Rows from a 3D scene dataset

+---+

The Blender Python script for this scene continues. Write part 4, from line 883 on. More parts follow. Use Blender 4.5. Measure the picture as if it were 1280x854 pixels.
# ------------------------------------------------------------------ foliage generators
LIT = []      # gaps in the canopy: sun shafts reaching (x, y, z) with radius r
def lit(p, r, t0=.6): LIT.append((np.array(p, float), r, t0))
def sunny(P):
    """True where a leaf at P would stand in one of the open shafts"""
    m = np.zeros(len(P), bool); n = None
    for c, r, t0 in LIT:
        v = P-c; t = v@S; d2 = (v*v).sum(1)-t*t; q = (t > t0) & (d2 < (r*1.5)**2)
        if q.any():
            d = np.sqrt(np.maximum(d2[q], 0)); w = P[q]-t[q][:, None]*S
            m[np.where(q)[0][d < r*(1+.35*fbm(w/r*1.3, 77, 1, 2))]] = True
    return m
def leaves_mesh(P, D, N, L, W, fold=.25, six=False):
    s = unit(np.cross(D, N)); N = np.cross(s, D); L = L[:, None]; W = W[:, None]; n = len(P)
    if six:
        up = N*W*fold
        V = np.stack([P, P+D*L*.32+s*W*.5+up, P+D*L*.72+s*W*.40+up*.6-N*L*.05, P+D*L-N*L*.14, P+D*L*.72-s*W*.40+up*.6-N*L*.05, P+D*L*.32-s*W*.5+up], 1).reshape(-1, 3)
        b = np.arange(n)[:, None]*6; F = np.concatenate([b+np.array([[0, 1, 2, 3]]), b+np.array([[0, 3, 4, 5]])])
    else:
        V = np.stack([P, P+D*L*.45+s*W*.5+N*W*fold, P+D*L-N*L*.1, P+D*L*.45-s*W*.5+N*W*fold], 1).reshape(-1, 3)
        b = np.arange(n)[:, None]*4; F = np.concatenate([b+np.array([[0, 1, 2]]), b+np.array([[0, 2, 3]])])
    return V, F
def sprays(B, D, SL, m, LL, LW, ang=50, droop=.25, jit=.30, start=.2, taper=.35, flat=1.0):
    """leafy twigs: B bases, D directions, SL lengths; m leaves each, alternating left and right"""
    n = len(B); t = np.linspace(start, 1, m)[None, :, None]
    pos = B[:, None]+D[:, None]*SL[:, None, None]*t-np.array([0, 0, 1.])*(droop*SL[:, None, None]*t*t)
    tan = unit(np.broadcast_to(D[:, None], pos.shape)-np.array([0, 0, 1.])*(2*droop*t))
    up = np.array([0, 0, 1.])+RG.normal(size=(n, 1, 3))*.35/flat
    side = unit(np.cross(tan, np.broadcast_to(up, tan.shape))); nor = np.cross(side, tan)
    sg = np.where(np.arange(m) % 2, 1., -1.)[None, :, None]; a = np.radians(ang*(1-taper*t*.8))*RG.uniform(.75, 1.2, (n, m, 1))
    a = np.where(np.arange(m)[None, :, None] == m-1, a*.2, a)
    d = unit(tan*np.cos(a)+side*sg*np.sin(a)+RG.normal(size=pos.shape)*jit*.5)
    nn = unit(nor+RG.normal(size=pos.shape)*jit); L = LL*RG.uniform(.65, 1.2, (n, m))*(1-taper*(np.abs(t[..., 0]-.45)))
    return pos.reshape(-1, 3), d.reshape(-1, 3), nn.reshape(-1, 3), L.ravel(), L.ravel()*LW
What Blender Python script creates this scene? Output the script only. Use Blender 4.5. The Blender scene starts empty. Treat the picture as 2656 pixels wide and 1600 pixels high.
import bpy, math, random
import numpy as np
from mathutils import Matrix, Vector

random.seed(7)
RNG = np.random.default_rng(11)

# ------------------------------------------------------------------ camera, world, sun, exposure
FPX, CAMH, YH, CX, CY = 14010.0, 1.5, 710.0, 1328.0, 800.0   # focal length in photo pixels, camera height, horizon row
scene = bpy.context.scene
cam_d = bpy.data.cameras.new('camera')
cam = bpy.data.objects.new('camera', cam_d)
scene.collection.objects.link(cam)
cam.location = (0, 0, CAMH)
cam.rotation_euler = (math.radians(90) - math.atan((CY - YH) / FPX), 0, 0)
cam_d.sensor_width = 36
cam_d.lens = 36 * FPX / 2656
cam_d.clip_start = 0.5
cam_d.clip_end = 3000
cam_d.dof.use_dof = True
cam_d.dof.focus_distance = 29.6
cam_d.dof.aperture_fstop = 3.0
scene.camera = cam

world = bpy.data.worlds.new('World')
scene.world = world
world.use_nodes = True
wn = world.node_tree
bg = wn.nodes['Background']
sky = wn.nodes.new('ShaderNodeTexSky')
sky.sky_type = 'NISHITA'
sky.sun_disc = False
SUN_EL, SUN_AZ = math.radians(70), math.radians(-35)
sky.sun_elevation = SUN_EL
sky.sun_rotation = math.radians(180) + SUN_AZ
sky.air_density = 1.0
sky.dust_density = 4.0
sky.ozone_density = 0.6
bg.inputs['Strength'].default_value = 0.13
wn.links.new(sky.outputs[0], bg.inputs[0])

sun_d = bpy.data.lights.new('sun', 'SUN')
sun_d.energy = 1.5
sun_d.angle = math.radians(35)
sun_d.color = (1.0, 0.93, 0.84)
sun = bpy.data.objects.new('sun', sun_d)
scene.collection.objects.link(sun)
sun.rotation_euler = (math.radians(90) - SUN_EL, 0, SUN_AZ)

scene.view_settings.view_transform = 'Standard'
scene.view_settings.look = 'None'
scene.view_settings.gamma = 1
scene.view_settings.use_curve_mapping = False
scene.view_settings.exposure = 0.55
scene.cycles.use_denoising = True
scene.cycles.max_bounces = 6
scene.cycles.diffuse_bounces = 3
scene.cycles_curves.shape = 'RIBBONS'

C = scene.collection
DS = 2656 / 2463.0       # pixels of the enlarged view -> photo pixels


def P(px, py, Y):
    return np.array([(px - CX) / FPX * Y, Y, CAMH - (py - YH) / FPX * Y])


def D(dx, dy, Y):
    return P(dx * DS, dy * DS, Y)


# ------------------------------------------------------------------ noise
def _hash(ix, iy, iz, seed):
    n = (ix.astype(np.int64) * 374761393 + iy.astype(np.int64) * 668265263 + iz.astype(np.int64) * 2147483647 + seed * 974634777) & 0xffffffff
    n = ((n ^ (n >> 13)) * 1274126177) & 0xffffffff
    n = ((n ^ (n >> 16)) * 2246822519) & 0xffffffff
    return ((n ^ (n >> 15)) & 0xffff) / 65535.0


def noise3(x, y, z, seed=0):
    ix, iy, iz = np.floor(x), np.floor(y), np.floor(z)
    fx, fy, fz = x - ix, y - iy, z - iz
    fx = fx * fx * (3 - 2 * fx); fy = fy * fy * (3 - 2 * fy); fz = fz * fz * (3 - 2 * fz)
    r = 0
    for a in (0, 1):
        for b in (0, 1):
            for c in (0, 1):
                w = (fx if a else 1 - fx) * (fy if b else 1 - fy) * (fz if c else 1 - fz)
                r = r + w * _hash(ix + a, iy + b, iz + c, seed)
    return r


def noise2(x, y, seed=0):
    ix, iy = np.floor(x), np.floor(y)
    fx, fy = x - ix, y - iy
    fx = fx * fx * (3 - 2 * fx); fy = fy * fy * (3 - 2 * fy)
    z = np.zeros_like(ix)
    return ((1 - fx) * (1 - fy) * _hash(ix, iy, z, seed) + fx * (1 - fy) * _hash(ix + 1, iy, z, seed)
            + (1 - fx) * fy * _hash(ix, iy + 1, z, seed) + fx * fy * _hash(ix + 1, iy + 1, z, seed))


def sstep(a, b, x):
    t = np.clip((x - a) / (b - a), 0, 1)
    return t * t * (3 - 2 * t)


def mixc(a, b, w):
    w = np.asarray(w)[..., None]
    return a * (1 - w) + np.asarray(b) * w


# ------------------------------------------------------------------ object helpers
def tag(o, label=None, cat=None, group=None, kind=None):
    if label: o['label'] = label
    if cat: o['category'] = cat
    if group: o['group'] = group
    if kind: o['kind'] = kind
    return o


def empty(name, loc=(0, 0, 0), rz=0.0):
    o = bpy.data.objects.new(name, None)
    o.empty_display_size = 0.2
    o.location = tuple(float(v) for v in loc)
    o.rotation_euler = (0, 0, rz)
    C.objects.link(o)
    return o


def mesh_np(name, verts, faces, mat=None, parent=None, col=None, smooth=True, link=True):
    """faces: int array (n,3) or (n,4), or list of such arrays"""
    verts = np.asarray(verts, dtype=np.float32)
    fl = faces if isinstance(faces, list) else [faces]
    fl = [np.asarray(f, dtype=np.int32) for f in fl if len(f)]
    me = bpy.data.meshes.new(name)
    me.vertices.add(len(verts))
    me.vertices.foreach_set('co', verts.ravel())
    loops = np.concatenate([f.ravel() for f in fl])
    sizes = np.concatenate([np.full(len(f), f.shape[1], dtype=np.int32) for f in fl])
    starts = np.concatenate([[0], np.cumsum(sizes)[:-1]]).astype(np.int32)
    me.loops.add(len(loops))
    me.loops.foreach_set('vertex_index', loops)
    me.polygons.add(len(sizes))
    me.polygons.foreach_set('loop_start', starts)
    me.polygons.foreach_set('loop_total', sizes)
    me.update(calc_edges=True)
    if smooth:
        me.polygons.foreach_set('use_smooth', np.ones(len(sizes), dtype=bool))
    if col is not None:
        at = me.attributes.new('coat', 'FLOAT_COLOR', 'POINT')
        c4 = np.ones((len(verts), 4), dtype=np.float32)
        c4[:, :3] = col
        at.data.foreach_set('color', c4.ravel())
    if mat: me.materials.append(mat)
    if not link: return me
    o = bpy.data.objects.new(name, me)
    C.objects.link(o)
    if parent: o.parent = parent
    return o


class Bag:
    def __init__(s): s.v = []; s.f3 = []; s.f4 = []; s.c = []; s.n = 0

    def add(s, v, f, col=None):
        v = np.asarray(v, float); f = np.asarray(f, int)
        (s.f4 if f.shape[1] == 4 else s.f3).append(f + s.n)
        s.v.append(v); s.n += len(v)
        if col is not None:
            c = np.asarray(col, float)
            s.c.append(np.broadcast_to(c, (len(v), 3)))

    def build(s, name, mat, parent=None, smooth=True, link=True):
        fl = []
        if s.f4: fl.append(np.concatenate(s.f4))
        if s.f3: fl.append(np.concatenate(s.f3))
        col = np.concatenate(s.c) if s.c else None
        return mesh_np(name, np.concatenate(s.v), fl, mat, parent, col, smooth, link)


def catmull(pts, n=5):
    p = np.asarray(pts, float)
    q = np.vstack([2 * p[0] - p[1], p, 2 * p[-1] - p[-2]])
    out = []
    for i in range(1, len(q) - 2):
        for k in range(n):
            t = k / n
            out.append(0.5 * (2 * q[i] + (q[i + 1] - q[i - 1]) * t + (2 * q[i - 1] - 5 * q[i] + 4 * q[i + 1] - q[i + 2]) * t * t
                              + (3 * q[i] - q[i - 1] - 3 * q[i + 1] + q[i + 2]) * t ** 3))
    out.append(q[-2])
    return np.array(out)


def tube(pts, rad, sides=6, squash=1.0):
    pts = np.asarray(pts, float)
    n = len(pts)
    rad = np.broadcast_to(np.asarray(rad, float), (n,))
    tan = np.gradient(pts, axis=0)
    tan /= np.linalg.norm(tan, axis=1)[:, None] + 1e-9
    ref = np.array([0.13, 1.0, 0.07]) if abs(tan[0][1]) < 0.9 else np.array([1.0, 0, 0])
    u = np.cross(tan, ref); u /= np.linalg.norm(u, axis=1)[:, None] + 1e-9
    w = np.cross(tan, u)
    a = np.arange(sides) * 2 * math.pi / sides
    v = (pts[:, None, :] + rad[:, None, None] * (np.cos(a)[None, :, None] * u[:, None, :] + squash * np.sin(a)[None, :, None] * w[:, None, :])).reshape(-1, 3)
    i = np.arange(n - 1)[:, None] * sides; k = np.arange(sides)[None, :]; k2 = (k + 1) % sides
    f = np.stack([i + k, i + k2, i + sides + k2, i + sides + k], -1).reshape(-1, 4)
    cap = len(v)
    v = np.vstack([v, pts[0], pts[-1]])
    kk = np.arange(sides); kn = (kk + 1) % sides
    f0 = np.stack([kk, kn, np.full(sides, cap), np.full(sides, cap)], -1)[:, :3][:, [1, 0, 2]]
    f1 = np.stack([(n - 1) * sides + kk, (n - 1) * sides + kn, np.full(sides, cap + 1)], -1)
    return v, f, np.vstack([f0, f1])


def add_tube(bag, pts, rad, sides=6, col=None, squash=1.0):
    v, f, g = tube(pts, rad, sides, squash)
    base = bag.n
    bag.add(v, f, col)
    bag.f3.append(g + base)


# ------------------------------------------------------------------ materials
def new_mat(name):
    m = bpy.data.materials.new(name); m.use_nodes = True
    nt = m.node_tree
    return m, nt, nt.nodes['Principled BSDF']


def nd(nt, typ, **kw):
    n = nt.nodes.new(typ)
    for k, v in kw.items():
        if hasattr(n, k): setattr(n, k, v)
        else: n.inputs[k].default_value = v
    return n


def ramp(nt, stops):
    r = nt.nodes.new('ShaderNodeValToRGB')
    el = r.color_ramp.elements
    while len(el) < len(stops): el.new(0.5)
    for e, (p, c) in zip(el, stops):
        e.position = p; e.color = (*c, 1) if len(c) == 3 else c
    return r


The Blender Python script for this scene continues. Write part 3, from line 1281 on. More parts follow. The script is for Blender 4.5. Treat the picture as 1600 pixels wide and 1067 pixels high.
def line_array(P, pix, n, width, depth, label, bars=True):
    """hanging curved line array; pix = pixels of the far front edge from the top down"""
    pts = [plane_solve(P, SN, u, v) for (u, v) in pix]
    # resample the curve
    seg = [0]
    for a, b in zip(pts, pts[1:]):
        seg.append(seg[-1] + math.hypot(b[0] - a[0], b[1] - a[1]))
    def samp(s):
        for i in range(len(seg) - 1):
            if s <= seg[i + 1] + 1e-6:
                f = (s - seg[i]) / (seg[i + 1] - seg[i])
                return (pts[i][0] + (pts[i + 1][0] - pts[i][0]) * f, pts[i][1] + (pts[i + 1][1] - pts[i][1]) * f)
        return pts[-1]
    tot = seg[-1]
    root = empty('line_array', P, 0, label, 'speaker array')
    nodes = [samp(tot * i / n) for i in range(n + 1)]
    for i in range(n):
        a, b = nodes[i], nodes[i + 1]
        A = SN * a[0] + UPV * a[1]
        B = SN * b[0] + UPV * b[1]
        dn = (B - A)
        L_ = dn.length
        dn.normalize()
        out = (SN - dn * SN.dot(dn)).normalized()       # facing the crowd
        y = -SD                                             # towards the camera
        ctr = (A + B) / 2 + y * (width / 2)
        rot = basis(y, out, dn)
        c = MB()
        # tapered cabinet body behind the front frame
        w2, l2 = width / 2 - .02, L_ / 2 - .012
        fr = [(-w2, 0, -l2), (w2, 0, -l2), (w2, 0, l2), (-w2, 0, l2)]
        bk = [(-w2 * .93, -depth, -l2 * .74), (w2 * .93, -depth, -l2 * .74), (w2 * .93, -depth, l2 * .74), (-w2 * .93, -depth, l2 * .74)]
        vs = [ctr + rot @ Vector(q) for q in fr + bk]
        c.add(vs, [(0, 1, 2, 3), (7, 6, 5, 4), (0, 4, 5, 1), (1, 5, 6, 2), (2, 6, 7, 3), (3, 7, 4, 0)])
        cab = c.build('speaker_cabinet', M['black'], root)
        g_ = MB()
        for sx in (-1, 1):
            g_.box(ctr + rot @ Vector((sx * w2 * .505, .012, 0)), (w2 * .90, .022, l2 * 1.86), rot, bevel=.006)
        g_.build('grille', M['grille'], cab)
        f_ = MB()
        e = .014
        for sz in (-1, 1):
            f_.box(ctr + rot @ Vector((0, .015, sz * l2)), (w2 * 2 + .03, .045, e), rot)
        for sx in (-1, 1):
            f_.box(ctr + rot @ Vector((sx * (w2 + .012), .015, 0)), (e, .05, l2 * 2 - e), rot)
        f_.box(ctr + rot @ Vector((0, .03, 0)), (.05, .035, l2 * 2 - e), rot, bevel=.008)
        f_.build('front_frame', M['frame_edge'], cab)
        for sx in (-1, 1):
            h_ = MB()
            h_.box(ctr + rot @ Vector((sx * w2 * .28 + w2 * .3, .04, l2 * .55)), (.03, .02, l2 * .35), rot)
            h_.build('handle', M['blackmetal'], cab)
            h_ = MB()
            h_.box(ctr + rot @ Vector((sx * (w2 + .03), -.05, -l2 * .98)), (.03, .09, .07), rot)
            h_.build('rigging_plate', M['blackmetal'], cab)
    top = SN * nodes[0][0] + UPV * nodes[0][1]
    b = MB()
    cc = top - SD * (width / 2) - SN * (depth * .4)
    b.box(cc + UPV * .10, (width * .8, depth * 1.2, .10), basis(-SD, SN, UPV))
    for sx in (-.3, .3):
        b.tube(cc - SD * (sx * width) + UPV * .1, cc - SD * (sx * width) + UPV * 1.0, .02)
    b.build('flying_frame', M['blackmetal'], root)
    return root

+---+

GOAL: Pull out and copy each line containing the string "Write".

ANSWER BELOW:
The Blender Python script for this scene continues. Write part 4, from line 883 on. More parts follow. Use Blender 4.5. Measure the picture as if it were 1280x854 pixels.
The Blender Python script for this scene continues. Write part 3, from line 1281 on. More parts follow. The script is for Blender 4.5. Treat the picture as 1600 pixels wide and 1067 pixels high.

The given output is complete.